The Bible says that God is love. It also says that God is holy. Now, notice that, grammatically, love is a “noun” but “holy” is an adjective. As you might recall, an adjective describes or modifies a noun. So, “God is love” is a different kind of statement than “God is holy.” The Bible does not simply say that God is loving — that would be an adjectival statement — but rather, God is love. Love is not simply something God does. Nor is love merely an attribute of God, a quality God has. It goes deeper than that. “God is love” tells us what God is in his very nature. Love is fundamental to his being.
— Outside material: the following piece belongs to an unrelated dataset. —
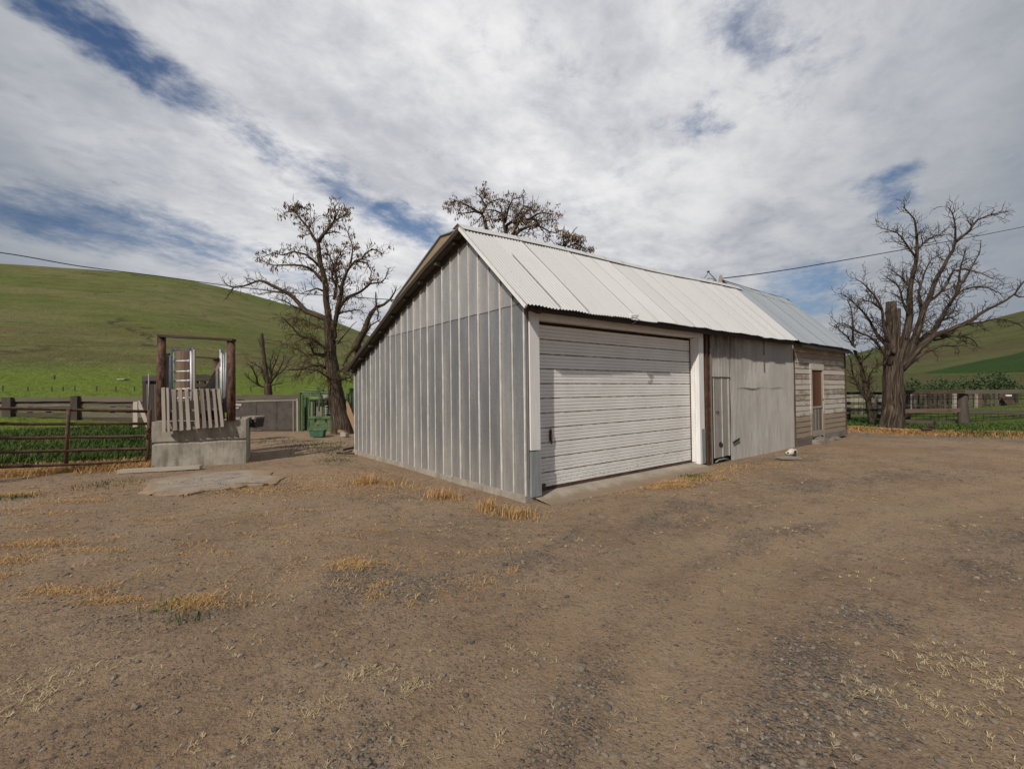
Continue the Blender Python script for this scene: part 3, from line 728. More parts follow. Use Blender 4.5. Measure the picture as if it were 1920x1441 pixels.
# eave fascia
mb=MB(); mb.board((-.10,EY+.06,EZ-.035),(XE,EY+.06,EZ-.03),.07,.035,(0,0,1),.1,.005,nseg=16); mb.build('fascia',M['dark_wood'],ga)
# exposed rafter end at the corner
mb=MB(); mb.board((.09,-.22,2.775),(.09,.0,2.86),.09,.07,(0,0,1),.2); mb.build('rafter_end',M['dark_wood'],ga)
# white door frame
fr=MB(); fr.box(.052,.24,-.035,.18,.72,2.79,.6); frame=fr.build('door_frame',M['trim_white'],ga)
mb=MB(); mb.box(4.745,4.93,-.035,.20,.02,2.79,.6); mb.box(4.72,4.745,.06,.17,.06,2.69,.3); sub(mb,'jamb',M['trim_white'],frame)
mb=MB(); mb.box(.24,4.745,-.030,.22,2.705,2.79,.6); sub(mb,'header',M['trim_white'],frame)
mb=MB(); mb.box(.053,.239,-.037,.0,2.79,2.815,.4); mb.box(.24,4.93,-.025,.18,2.79,2.93,.5); sub(mb,'header_board',M['trim_white'],frame)
for a,b in((.046,.246),(4.80,4.936)):
    mb=MB(); mb.box(a,b,-.045,.10,.03,.70 if a<1 else .76,.5); sub(mb,'kick_plate',M['kick_plate'],frame)
# roll-up door
mb=MB(); zs=[];
for k in range(11):
    z0=DZ0+k*DH
    prof=[(0,.028),(.006,.010),(.02,0),(.30*1,0)]
    for f,y in [(0.0,.022),(.03,.006),(.05,0),(.21,0),(.235,.013),(.265,.013),(.27,0),(.45,0),(.475,.013),(.505,.013),(.51,0),(.69,0),(.715,.013),(.745,.013),(.75,0),(.95,0),(.97,.006),(.998,.022)]:
        zs.append((z0+f*DH,y))
XA,XB=.25,4.735; nxs=24; Y0=.165
rows=[]
for z,y in zs:
    row=[]
    for i in range(nxs+1):
        x=XA+(XB-XA)*i/nxs; yy=Y0+y+.006*mnoise.noise(V((x*.9,z*1.3,2)))+.004*mnoise.noise(V((x*3,z*4,6)))
        mb.v.append((x,yy,z)); row.append(len(mb.v)-1)
    rows.append(row)
for a,b in zip(rows,rows[1:]):
    for i in range(nxs): mb.face((a[i],a[i+1],b[i+1],b[i]),None,.5)
door=mb.build('overhead_door',M['door_white'],ga)
mb=MB()
for k in range(1,11): mb.box(XA,XB,Y0+.021,Y0+.03,DZ0+k*DH-.008,DZ0+k*DH+.006)
sub(mb,'section_gap',M['rust'],door)
mb=MB(); mb.box(XA,XB,Y0-.006,Y0+.03,.045,.085,.3); sub(mb,'bottom_bar',M['rust'],door)
mb=MB(); mb.box(.60,.635,Y0-.035,Y0,.80,.97); mb.tube([(.6175,Y0-.035,.76),(.6175,Y0-.045,.90),(.6175,Y0-.02,1.0)],.012,6); sub(mb,'handle',M['rust'],door)
mb=MB(); mb.box(.38,.50,Y0-.02,Y0,.09,.15); sub(mb,'floor_bracket',M['rust'],door)
mb=MB(); mb.tube([(.285,Y0-.03,2.57),(.285,Y0,2.57)],.05,10); mb.box(.26,.31,Y0-.015,Y0,2.44,2.54); sub(mb,'roller_bracket',M['rust'],door)
for q0,q1 in((.246,.26),(4.712,4.728)):
    mb=MB(); mb.box(q0,q1,Y0-.02,Y0+.02,.05,2.69); sub(mb,'track',M['rust'],door)
# rusty post and corrugated wall
mb=MB(); mb.box(5.03,5.11,-.035,.03,-.1,2.80,.5); mb.box(5.195,5.235,-.028,.02,-.1,2.82,.5); mb.build('rusty_post',M['rust'],ga)
mb=MB(); mb.box(4.931,5.24,.03,.06,-.1,2.85); mb.build('dark_gap',M['dark_wood'],ga)
mb=MB()
def corr_wall(mb,x0,x1,y,z0,z1,pitch=.068,amp=.0115,seed=0,rows_n=8):
    nn=int((x1-x0)/pitch*6); rows=[]
    for r in range(rows_n+1):
        f=r/rows_n; row=[]
        for i in range(nn+1):
            x=x0+(x1-x0)*i/nn
            zb=z0+(.02*mnoise.noise(V((x*2,seed,1))) if r==0 else 0)
            mb.v.append((x,y+amp*math.sin(2*math.pi*x/pitch)+.018*mnoise.noise(V((x*.9,f*2.2,seed))),zb+(z1-zb)*f)); row.append(len(mb.v)-1)
        rows.append(row)
    for a,b in zip(rows,rows[1:]):
        for i in range(nn): mb.face((a[i],a[i+1],b[i+1],b[i]),None,.5,True)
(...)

Holiness is about the otherness of God, the otherness of his nature and attributes. God is holy in that he is entirely unique and there is no other being like him in all the universe. The psalm writer declares, “For you, LORD, are the Most High over all the earth; you are exalted far above all gods” (Psalm 97:9).

Love is what God is by nature, fundamental to his being in a way that the word “holy” can only describe. It is quite correct to speak of God’s “holy love,” and the word “holy” tells us something important about the love of God — the love God is — that it is unique, set apart, surpassing all other love. It is also quite correct to speak of God’s “loving holiness,” where “loving” is the adjective that describes the holiness of God.

But whether we speak of God’s “holy love” or his “loving holiness,” we are essentially saying the same thing. There is no tension whatsoever between the love of God and the holiness of God. The love of God does not pose any sort of threat or problem to the holiness of God. Nor is the holiness of God a throttle that keeps the love of God from being too extravagant. Indeed, it is the utter lavishness of God’s love that makes it so holy, so totally unlike anything else in the universe.

Tell me about the unbridled love of God, and I will tell you about the holiness of God. For it is the unbridled love of God that is holy. Any time we feel like we must put limits to it in the name of God’s holiness, we are actually denying God’s holiness and have failed to understand either God’s love or his holiness — likely both.